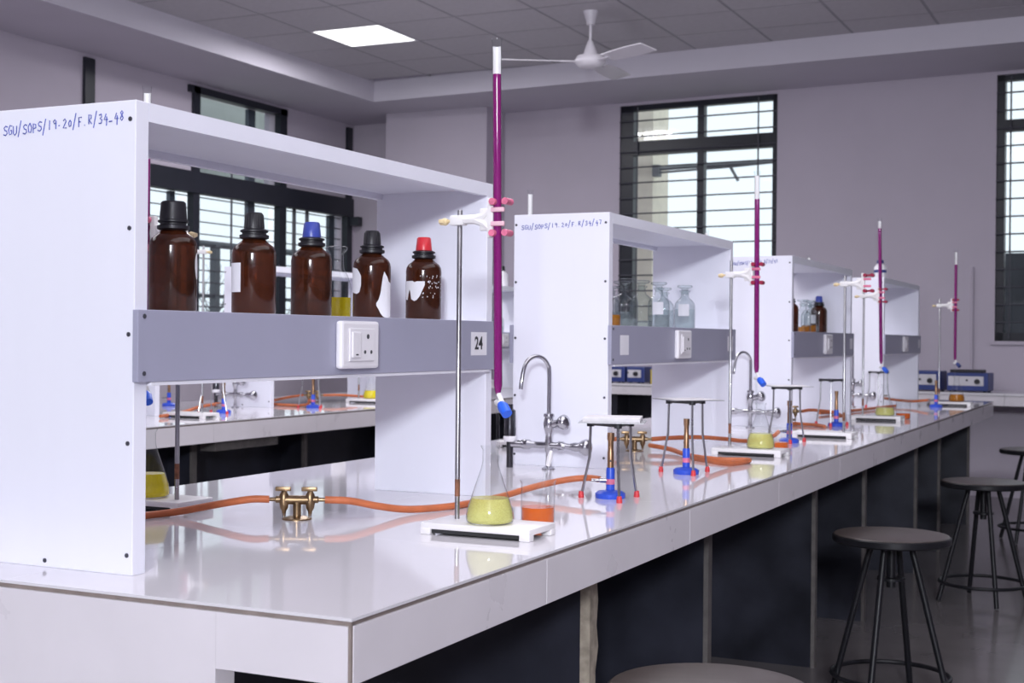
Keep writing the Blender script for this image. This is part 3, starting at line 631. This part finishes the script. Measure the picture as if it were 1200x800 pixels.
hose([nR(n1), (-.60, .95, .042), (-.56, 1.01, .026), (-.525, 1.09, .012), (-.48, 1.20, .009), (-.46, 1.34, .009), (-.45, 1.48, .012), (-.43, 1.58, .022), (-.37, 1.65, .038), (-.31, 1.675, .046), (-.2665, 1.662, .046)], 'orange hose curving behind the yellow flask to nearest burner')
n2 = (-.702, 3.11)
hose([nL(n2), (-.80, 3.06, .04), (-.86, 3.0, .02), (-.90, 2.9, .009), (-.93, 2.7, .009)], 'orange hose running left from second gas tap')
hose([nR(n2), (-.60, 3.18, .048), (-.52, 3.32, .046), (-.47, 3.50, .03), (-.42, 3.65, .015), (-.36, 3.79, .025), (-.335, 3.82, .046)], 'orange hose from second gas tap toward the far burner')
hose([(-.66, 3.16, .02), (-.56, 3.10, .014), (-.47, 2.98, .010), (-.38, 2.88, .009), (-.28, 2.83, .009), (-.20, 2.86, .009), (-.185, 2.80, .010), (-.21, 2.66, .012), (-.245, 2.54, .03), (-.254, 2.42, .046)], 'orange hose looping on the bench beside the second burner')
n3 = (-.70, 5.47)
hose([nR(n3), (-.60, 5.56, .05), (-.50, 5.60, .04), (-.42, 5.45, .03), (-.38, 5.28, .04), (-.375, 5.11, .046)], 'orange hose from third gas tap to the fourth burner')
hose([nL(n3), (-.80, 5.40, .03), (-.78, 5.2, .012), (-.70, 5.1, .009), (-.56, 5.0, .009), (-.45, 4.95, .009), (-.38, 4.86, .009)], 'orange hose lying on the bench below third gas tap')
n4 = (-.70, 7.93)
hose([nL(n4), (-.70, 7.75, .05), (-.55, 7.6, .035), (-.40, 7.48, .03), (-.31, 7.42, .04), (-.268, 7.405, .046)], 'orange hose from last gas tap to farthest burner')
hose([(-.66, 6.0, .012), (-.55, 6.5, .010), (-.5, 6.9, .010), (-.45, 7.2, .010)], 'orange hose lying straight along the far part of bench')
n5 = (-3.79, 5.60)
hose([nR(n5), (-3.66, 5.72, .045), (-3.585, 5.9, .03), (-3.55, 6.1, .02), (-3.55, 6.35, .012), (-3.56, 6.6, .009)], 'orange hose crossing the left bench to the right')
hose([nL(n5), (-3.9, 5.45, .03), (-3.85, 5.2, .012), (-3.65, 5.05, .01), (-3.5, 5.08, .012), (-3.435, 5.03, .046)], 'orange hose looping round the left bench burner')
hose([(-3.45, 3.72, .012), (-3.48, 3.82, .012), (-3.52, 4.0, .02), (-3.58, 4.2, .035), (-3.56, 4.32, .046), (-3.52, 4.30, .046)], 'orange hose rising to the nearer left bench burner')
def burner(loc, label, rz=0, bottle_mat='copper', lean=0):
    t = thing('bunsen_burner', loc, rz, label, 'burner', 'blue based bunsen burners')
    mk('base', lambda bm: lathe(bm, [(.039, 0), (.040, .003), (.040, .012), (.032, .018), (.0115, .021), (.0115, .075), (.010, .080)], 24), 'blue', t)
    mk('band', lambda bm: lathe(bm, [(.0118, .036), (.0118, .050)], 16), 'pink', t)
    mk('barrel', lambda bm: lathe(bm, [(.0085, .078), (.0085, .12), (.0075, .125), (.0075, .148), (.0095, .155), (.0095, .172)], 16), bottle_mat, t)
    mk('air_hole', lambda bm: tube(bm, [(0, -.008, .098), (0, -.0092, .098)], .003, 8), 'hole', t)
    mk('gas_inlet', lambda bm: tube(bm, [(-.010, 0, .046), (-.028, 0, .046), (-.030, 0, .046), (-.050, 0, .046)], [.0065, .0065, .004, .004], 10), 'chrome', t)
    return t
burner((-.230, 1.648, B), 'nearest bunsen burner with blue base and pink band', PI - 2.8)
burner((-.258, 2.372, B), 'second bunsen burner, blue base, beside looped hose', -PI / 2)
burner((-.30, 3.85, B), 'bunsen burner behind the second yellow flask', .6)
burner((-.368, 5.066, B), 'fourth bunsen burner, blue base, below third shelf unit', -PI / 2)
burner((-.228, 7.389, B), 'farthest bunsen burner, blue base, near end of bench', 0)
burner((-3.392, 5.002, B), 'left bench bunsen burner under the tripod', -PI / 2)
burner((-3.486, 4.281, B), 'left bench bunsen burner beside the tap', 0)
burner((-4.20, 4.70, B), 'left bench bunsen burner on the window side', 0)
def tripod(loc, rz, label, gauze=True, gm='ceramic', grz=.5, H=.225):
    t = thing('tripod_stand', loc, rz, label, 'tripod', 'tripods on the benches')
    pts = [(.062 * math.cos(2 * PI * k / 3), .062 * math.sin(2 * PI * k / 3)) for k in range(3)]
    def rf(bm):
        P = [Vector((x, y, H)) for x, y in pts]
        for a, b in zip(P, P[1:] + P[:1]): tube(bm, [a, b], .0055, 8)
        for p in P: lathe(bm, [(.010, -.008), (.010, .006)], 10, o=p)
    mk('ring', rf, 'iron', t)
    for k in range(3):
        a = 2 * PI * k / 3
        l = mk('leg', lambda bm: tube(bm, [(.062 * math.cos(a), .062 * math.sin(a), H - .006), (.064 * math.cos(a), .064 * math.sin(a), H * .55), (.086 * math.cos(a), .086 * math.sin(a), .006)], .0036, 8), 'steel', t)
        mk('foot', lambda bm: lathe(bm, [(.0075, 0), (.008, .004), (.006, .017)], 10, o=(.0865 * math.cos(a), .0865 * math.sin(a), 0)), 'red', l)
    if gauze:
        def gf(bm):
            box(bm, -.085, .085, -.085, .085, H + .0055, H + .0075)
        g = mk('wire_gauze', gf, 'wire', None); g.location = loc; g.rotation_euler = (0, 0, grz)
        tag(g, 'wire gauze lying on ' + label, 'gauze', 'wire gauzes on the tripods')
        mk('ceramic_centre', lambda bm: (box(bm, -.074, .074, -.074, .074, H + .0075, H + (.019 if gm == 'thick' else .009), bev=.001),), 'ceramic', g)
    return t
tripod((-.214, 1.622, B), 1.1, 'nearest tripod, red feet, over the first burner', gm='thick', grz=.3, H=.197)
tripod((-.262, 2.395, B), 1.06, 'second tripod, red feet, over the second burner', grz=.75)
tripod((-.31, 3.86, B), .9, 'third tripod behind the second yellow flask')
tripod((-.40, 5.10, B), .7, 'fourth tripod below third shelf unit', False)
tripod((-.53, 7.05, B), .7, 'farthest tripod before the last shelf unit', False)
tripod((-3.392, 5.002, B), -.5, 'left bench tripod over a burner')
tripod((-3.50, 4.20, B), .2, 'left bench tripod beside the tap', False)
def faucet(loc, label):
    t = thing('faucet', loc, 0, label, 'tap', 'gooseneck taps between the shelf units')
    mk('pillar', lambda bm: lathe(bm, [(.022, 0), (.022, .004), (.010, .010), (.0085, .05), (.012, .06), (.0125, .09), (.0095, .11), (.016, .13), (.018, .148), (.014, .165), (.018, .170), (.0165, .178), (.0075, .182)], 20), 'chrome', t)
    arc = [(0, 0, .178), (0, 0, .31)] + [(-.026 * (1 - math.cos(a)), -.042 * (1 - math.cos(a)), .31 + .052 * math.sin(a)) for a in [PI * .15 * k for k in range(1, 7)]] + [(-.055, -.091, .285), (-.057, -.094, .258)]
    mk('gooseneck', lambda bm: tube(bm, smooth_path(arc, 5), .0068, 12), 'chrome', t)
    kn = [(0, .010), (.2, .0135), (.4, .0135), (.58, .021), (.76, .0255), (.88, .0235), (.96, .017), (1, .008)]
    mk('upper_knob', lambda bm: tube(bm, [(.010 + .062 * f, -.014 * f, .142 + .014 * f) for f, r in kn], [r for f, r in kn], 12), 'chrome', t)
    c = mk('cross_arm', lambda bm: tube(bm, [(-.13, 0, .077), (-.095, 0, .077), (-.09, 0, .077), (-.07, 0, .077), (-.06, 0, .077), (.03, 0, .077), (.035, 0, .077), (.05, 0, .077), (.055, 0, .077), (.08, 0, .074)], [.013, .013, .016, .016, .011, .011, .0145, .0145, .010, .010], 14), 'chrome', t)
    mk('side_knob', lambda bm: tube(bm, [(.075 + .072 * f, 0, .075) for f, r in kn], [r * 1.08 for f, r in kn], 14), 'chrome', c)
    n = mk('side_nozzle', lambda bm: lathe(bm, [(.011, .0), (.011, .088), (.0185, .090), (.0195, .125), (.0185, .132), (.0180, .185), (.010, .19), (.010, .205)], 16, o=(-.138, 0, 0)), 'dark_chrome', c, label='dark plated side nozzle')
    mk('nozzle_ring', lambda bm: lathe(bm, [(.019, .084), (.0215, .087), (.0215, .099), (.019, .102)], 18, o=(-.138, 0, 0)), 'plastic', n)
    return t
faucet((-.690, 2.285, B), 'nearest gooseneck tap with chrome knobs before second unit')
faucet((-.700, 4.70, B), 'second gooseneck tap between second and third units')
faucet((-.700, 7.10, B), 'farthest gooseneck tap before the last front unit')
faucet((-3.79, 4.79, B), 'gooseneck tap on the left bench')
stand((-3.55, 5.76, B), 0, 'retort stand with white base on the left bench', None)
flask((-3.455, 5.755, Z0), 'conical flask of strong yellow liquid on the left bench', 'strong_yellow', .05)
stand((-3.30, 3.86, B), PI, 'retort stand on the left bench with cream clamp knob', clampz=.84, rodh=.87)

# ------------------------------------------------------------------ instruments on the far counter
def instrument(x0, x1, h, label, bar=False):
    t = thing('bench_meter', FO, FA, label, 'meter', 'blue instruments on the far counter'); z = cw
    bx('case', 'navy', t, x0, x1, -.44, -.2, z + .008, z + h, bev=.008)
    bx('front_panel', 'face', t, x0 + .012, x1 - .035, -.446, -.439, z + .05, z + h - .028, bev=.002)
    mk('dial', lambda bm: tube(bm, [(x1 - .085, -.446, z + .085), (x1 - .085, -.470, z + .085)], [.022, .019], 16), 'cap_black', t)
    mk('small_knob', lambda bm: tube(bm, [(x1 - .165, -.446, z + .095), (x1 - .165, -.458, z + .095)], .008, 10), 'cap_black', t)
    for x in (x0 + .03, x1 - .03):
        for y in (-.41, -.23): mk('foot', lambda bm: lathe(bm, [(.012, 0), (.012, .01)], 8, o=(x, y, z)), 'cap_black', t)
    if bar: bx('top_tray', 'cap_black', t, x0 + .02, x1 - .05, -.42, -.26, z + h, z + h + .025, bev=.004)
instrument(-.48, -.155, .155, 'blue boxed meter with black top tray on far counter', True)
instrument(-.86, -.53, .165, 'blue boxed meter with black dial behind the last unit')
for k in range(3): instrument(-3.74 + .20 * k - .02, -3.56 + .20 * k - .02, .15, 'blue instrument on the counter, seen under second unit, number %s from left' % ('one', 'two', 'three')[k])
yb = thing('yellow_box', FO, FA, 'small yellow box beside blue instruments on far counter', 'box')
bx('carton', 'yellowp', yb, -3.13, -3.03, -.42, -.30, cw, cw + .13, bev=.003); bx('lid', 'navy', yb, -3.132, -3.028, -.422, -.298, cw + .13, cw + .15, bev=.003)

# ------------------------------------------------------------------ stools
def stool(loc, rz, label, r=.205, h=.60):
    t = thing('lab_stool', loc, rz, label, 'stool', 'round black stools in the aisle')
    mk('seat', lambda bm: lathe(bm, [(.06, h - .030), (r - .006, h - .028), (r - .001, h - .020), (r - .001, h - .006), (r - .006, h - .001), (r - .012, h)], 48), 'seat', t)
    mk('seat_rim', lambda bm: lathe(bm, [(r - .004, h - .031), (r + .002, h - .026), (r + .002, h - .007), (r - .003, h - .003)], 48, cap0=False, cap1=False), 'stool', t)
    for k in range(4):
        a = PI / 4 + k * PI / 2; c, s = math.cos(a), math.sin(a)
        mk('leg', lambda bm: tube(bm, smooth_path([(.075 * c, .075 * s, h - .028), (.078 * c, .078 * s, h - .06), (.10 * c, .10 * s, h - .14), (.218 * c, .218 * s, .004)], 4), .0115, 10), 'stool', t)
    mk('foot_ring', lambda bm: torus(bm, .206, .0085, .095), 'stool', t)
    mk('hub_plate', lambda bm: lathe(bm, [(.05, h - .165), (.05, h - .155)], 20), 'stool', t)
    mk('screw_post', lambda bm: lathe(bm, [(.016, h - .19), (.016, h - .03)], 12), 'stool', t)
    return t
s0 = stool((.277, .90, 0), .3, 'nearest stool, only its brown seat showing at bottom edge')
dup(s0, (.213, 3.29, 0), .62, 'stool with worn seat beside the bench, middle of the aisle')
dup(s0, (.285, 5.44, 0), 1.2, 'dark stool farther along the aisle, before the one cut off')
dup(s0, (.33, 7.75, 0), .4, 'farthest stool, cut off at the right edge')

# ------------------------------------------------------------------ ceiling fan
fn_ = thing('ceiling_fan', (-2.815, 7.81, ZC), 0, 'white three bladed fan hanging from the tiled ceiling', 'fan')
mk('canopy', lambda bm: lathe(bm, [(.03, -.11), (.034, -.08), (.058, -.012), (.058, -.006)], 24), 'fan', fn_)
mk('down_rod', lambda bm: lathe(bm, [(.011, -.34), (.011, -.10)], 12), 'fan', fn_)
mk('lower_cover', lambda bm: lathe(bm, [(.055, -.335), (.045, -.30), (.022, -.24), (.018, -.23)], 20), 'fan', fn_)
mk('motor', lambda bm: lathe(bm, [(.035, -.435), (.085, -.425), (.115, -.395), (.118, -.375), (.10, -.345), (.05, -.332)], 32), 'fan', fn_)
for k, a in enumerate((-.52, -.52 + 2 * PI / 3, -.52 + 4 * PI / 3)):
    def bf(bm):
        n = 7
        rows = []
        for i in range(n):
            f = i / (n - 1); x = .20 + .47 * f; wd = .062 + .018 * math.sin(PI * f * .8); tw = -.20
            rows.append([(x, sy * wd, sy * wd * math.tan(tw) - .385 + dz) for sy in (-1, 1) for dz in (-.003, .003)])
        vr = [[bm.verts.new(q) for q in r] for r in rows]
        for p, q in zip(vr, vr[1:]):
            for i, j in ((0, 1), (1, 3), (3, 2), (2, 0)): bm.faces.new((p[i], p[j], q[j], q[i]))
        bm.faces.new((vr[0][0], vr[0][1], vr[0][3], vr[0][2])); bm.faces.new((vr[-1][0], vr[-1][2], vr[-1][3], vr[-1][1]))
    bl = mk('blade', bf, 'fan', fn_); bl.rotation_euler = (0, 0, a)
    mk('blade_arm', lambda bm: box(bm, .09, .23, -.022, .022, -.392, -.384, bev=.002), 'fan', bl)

————————

● Stated task
Tell how many lines above contain the word "part". Give the number alone.

● Answer for this exercise
2